'Character, discipline and desire'
Medal of Honor recipient James Taylor throws the first pitchat the American Legion World Series. (Photo by Lucas Carter/The American Legion)

'Character, discipline and desire'


Fourteen years before then-Army First Lt. James Taylor was earning the Medal of Honor, he was a multi-position player on the Arcata, Calif., Post 274 American Legion Baseball team.

Memories from his Legion Baseball days are still with Taylor, who came to Shelby, N.C., to throw out the first pitch before the North Carolina-Washington American Legion World Series game Sunday.

“I had a wonderful coach, Bill Rice,” Taylor said. “Bill was the type of the guy – he took a group of young men, and his goals were to make sure that not only did they understand the game of business, but along with that he built character, discipline and the desire to be a good person. He loved each one of us dearly.”

With just 14 players on the roster, Taylor and his teammates were forced to play multiple positions; he played shortstop, third base and outfield. But Taylor’s teams were successful – one season the team got 22-0 before losing in the California state tournament. But it wasn’t just about wins and losses for Post 274.

“(Rice) would discipline us if we missed a call or something,” said Taylor, who is a lifetime member of Post 274. “But they taught me the same philosophy: The only time you see a loser is on the scoreboard. But the ball players are all winners. If you lost the game, you still maintained your self-composure and you’re still a winner."

Taylor made it a point to stop by the San Mateo dugout this week to talk with the California squad. “They said, ‘Oh, you played in Yountville (the home of the California state tournament),” he said. “And I said, ‘yeah, and not only did I play in Yountville, I was one of the guys that opened up Yountville.'”

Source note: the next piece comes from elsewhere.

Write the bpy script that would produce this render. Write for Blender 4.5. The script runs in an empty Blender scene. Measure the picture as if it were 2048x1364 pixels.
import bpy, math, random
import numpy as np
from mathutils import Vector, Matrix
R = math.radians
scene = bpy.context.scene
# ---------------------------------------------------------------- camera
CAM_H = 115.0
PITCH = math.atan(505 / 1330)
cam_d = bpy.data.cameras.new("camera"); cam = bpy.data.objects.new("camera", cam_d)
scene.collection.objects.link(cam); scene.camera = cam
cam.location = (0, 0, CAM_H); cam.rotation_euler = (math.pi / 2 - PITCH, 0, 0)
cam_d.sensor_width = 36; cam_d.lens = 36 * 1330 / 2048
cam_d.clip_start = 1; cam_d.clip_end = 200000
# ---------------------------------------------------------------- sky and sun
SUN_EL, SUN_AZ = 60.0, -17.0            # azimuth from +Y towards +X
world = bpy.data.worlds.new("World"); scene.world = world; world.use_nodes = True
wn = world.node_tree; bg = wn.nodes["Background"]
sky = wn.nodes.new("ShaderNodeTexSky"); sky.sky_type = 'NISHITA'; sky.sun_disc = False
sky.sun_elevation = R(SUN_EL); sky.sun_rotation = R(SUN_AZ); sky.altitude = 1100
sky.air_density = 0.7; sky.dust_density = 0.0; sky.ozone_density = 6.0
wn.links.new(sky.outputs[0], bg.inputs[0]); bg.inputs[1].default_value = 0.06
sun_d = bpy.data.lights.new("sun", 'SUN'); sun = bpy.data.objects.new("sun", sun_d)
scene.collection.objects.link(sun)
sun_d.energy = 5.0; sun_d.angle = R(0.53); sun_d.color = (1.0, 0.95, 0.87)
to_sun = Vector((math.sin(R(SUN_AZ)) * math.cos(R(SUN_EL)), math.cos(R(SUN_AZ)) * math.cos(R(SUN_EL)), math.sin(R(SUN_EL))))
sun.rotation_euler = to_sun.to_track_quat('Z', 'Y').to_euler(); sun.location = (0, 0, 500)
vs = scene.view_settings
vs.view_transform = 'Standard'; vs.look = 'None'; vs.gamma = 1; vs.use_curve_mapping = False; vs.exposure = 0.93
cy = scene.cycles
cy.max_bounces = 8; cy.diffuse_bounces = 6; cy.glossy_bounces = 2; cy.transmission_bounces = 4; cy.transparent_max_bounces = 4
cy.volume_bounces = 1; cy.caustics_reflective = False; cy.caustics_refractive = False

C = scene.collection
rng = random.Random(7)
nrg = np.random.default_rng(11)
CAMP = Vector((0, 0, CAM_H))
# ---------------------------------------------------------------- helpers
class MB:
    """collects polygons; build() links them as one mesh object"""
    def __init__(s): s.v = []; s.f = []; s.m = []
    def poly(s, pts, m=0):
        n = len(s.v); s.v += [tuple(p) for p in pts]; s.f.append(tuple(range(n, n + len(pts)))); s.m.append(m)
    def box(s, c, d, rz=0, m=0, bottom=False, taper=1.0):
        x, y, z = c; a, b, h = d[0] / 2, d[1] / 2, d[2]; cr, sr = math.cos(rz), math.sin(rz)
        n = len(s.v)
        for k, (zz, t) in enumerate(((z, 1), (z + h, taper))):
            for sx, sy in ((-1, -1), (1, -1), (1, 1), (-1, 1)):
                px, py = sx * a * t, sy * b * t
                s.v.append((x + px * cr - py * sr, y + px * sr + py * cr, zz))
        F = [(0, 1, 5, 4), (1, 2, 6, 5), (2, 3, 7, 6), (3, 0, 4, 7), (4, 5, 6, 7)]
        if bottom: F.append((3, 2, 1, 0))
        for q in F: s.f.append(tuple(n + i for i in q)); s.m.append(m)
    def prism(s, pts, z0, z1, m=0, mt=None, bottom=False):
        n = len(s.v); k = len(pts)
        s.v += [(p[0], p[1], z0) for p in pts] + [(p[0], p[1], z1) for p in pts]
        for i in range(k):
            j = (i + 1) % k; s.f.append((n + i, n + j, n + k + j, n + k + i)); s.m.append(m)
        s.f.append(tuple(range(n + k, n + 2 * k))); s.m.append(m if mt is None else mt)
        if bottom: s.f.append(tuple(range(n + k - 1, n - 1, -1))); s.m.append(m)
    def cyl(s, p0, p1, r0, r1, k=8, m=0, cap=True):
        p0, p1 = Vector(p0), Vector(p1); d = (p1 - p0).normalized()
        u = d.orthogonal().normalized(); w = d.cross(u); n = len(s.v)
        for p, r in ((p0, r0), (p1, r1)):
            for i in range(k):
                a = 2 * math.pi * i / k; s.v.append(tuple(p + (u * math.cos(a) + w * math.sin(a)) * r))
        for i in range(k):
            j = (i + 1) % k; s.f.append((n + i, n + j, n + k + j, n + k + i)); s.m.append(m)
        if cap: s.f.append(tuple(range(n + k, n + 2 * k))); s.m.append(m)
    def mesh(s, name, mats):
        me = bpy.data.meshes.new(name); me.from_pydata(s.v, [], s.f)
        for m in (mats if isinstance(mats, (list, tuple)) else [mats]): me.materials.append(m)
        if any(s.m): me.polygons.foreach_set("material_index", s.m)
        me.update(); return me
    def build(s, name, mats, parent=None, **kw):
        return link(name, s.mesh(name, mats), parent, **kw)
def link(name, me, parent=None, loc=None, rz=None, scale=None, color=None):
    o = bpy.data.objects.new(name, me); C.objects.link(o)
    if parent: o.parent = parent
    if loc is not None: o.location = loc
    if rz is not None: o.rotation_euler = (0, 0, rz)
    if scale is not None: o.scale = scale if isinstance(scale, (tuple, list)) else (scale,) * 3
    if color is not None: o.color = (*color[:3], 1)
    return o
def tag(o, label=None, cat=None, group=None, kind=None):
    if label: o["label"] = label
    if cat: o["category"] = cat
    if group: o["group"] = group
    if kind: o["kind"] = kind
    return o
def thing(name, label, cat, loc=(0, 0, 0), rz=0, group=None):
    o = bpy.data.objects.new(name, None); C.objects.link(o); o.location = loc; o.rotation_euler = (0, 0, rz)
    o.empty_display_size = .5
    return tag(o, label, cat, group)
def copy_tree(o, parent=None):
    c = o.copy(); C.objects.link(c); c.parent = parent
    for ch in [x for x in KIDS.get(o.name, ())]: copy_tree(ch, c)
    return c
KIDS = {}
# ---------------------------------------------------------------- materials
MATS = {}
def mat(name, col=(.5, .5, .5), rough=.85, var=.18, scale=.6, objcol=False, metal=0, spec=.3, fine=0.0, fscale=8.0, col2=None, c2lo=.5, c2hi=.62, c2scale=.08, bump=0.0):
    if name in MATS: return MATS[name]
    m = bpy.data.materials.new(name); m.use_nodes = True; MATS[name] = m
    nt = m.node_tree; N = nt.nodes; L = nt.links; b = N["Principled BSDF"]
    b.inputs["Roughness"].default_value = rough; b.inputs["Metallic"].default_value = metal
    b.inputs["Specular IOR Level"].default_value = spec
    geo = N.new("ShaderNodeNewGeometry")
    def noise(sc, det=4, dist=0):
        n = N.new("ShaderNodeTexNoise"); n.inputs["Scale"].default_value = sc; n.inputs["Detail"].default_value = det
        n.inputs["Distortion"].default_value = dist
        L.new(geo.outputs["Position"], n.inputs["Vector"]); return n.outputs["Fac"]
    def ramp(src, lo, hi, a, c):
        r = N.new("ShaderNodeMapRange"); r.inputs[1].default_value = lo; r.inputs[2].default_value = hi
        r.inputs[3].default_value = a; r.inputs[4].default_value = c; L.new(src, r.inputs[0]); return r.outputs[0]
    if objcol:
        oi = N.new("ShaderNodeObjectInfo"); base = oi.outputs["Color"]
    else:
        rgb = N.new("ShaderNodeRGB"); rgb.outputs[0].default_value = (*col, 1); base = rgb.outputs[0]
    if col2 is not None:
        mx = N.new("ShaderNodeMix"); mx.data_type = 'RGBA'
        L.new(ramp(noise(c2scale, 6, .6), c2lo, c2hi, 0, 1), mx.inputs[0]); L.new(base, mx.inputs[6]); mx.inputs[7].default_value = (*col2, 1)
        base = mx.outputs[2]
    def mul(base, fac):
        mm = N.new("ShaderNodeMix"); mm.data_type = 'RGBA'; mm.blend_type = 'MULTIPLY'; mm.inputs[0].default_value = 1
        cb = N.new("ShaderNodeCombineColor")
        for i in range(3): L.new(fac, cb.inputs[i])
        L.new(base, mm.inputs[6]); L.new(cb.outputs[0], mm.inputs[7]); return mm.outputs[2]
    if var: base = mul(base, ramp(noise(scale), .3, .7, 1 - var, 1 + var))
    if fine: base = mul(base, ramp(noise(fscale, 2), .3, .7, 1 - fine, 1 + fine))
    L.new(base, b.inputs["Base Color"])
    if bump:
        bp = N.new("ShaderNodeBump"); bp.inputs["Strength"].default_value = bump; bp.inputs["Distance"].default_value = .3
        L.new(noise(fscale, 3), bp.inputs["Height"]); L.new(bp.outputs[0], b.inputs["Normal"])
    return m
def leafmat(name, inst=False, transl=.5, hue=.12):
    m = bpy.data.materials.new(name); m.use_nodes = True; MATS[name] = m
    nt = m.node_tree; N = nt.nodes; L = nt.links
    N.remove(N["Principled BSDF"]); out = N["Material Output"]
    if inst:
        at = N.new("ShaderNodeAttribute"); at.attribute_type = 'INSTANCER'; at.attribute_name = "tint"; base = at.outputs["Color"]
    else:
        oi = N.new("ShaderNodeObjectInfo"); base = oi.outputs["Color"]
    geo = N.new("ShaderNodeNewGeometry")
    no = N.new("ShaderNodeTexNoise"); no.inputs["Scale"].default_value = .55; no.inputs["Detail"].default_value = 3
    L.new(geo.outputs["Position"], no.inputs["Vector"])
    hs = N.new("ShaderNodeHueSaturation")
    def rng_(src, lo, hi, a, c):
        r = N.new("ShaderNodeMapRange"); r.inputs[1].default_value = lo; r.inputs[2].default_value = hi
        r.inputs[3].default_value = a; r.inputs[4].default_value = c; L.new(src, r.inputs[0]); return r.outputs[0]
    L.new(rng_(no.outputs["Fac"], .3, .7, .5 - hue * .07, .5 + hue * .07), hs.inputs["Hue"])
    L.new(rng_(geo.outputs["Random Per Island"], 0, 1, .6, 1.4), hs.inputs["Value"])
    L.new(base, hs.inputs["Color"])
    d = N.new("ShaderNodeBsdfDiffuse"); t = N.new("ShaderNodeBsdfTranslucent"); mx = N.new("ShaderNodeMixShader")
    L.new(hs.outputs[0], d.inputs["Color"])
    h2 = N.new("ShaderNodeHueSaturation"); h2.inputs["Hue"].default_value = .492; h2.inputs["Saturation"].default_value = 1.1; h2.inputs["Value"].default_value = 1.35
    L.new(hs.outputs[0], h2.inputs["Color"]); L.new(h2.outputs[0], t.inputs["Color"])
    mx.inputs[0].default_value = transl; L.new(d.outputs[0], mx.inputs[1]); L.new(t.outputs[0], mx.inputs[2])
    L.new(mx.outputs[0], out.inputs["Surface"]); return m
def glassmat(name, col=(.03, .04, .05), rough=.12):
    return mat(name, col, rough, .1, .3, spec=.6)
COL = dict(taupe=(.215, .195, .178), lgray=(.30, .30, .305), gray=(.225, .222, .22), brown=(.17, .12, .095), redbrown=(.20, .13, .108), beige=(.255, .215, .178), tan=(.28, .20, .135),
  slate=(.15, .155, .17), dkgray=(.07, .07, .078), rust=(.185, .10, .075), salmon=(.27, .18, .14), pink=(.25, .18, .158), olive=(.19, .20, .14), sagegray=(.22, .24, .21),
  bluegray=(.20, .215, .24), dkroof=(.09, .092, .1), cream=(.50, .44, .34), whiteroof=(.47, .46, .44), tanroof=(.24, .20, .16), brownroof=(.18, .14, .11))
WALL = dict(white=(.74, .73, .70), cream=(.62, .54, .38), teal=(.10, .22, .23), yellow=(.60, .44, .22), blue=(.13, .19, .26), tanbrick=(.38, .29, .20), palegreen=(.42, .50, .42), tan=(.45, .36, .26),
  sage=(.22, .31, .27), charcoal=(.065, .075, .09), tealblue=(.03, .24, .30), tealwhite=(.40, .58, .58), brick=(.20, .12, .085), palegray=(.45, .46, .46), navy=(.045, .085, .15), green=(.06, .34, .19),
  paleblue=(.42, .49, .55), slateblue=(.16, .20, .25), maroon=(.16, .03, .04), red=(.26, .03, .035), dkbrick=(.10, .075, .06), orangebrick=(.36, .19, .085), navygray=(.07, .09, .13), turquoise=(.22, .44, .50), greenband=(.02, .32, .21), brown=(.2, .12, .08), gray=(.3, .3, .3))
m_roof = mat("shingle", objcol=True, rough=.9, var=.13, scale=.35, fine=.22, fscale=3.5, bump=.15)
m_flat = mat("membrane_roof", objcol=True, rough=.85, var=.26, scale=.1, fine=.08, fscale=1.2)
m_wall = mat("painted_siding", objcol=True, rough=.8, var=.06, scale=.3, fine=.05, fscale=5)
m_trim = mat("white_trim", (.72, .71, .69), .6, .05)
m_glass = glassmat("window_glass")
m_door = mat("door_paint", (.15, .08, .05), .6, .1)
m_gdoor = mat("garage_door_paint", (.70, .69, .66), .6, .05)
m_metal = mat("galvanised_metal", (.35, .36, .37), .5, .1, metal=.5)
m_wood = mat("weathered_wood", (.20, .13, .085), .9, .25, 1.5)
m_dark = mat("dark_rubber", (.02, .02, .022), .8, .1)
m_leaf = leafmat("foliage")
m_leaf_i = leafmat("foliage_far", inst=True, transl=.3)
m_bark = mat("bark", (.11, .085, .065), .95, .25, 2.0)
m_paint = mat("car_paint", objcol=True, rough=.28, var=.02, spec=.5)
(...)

Taylor also shared with the San Mateo players that while baseball is important, it’s not the end-all. “I just tried to relay to them that baseball is … only a game, and life is forever,” he said. “And when they leave (and), take their uniforms off, remember the sacrifices that people made for them to be a free person. Remember that you can do anything that you want to do. And remember: the team first and the individual second.”